Bizler, Mâlik ve es-Süddî'nin görüşünü kabul ederek, burada sözü geçen yükseltilmiş burç ve kalelerin semadaki burçlar olduğunu benimseyecek olursak, şunu belirtelim ki, semadaki burçlar -yüksek kılınmaktan gelen anlamı ile Yükseltilmiş- oniki burçtur. Bunlar da büyük gezegenlerdir. Gezegenlere burç adının verilmesi, açıkça görülmelerinden dolayıdır. Bu anlamıyla kelime, açıkça görülüp yükselmek anlamını ifade eden “.....”dan gelmektedir ki, yüce Allah'ın:

"Önceki Cahiliyenin (kadınlarının) açılıp saçılarak ortaya çıkması gibi, siz de Öylece dışarı çıkmayın" (el-Ahzab, 33/33) âyeti de buradan gelmektedir.

Yüce Allah, bu burçları, güneş ve ay için mevkiler olarak yaratmış ve ay'ın bu burçlarda hareketini takdir buyurmuş, zamanı bunlara bağlı olarak düzenlemiş, bunların kimisini kuzeyde kimisini güneyde yaratarak, çeşitli menfeatlere bir delil ve kıbleye de bir alamet, teheccüt ve buna benzer hayatta karşı karşıya kalınan çeşitli durumların zamanlarını bilmek için, gece ve gündüz vakitlerinin bilinip öğrenilmesi için bir yol kılmıştır.

Yüce Allah'ın:

"Eğer onlara bir iyilik dokunursa bu Allah'tandır derler" âyeti şu demektir. Münafıklara bolluk isabet edecek olursa bu Allah'tandır, derler. "Şayet onlara bir kötülük dokunursa" bir kuraklık başgösterir ve yağmur yağmayacak olursa, "bu da sendendir" derler.
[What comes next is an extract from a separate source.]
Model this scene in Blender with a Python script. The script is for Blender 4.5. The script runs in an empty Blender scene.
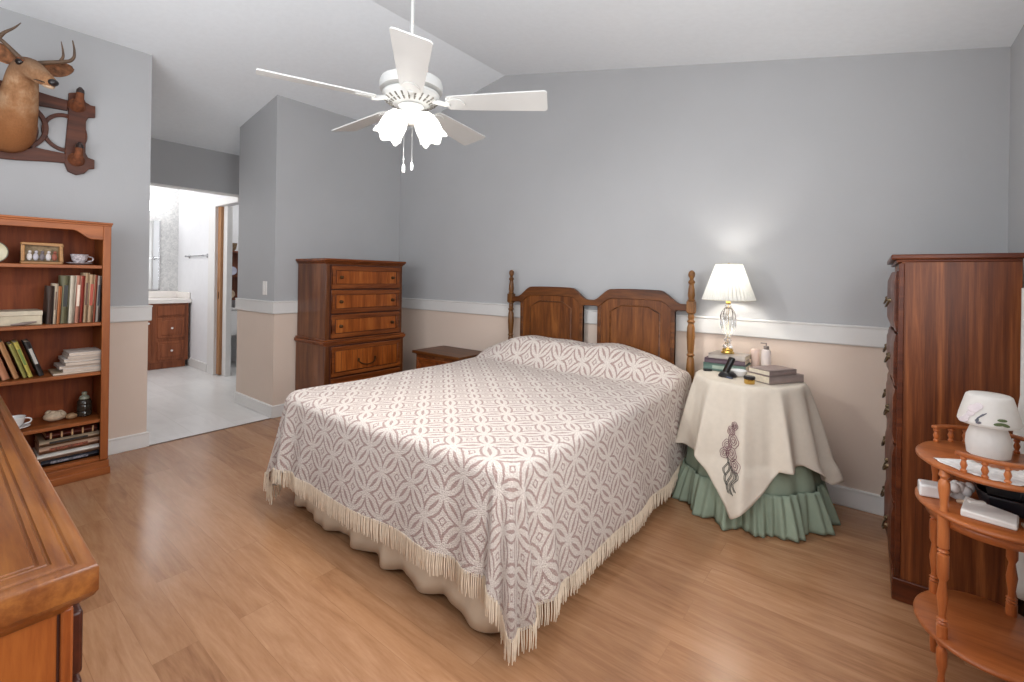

Yani bu musibet bize senin ve arkadaşlarının uğursuzluğu dolayısıyla isabet etmiştir derler.

Buradaki iyilikten kastın, esenlik ve güvenlik, kötülükten kastın ise hastalıklar ve korku olduğu söylendiği gibi, iyilikten kasıt zenginlik, kötülükten kasıt fakirliktir de denilmiştir. İyilikten kasıt nimet ve zafer, Bedir günü elde edilen ganimet, kötülükten kastın ise belâ, sıkıntı ve Uhud günü öldürülmek olduğu söylendiği gibi, iyilikten kasıt, bolluk, rahatlık, kötülükten kasıt da, darlık, sıkıntı ve hastalık olduğu da söylenmiştir.

İşte bunlar, müfessirlerin ve te'vil âlimlerinin -İbn Abbâs ve diğerlerinin-ayete dair görüşleridir. Bu âyeti kerîme onlara göre, yahudiler ve münafıklar hakkında nâzil olmuştur. Şöyle ki, Resûlüllah (sallallahü aleyhi ve sellem) Medine'ye yanlarına gelince şöyle dediler: Bu adam ve arkadaşları bizim bulunduğumuz bu yere geldikleri günden bu yana meyvelerimizde, ekin ve mahsullerimizde eksilmekten başka birşey göremez olduk.

İbn Abbâs der ki:

"Bu sendendir" âyetinin anlamı, senin kötü idare ve tasarrufundan dolayıdır şeklindedir.

"Bu sendendir" âyetinin, belirttiğimiz gibi, senin uğursuzluğunun getirdiğidir. Yani, senin uğursuzluğun gelip bizi bulmuştur, anlamında olduğu da söylenmiştir. Onlar bu sözlerini uğur ile ilgili kanaatleri dolayısıyla söylemişlerdi.

Yüce Allah:

"De ki: Hepsi Allah’tandır" diye buyurmaktadır. Yani darlık, bolluk, zafer ve yenilgi hep Allah'tandır. Allah'ın kaza ve kaderi iledir.

"Böyle îken bunlara" yani münafıklara

“ne oluyor ki hiçbir sözü anlamaya yanaşmıyorlar" Ne diye bunlar herşeyin Allah'tan geldiği gerçeğini iyice anlayamıyorlar.